The Alvarez Hypothesis

·  Father and son, Luis and Walter Alvarez proposed in 1980 that a 10 km asteroid killed off the dinosaurs.

·  Evidence based solely on the abundance of the rare element Iridium in the thin, K/T boundary clay layer.

·  Iridium is common in meteorites.

Evidence collected since 1980

·  Shocked quartz found only in K/T boundary sediments.

·  Abundant glass beads, called tektites, found in boundary sediments.

·  Abundant soot in boundary sediments.

·  Many craters studied before the "smoking gun" was found.

The Yucatan Crater

·  About 1990 geologists came to realize there was a buried crater 180 km in diameter on the Yucatan Penninsula.

·  Named the Chicxulub Crater.

·  Radiometric dates for volcanic rocks recovered from drill cores were exactly 65 MY old.

Impact Effects

·  Worldwide dust cloud blocked sunlight for months.

·  Food chain collapsed.

·  Freezing temperatures at the equator.

·  Global wildfires consumed about 30% of terrestrial biomass.

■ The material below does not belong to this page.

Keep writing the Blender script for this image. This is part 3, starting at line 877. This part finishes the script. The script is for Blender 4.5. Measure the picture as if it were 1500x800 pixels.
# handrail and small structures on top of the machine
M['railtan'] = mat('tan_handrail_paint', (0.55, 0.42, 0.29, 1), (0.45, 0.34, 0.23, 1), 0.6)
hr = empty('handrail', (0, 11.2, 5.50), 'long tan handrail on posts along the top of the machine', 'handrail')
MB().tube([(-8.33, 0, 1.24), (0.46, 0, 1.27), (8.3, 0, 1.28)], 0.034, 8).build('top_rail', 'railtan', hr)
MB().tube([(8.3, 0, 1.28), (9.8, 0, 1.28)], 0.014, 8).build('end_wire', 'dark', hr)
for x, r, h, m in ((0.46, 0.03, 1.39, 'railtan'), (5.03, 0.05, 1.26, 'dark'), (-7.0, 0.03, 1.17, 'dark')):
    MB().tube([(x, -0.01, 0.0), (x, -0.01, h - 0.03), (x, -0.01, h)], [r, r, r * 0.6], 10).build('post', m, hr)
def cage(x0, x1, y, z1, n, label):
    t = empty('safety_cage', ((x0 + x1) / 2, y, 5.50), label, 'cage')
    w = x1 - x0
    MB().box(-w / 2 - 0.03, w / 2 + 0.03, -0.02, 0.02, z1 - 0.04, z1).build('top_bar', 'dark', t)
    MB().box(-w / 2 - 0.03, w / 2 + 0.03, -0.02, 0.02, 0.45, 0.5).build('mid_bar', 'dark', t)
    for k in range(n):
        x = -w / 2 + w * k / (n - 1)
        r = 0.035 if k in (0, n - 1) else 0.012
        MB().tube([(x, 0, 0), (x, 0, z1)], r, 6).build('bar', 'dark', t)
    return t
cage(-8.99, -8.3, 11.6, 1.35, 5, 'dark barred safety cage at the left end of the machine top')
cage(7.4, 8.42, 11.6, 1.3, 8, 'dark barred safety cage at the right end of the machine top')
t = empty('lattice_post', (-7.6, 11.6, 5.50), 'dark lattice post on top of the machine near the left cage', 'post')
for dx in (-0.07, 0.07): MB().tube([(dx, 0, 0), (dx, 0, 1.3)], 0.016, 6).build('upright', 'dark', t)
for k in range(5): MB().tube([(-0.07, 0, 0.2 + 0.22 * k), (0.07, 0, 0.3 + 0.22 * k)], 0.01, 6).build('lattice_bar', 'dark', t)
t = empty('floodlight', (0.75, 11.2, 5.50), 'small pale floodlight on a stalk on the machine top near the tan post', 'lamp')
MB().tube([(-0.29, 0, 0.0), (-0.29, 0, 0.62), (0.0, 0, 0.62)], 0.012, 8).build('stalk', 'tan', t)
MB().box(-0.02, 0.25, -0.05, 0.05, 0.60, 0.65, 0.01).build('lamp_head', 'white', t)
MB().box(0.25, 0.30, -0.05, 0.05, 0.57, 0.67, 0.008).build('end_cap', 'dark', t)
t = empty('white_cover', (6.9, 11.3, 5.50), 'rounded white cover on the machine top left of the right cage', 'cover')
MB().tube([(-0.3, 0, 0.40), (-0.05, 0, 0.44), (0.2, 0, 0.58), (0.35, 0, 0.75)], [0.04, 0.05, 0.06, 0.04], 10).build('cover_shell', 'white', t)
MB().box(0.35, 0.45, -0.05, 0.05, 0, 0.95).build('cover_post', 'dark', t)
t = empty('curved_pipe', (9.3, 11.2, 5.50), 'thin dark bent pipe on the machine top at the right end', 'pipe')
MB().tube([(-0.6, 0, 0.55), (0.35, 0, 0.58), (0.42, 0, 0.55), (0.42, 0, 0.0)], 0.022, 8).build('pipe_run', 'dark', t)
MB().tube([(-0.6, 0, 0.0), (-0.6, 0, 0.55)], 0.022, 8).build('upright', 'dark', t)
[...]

·  Nitric acid rains acidified both the land and the ocean.

Extinctions

·  All land animals larger than about 20 kg (50 lbs) became extinct.

·  More than 50% of all animal species became extinct, including most (but not all) mammals.

·  Extinctions extensive even in the oceans.

Recovery

·  It took about 10-20 MY for terrestrial ecosystems to fully recover.

·  Dinosaurs were gone, except for their descendants, the birds.

·  Mammals experienced an evolutionary radiation in the absence of dinosaurs.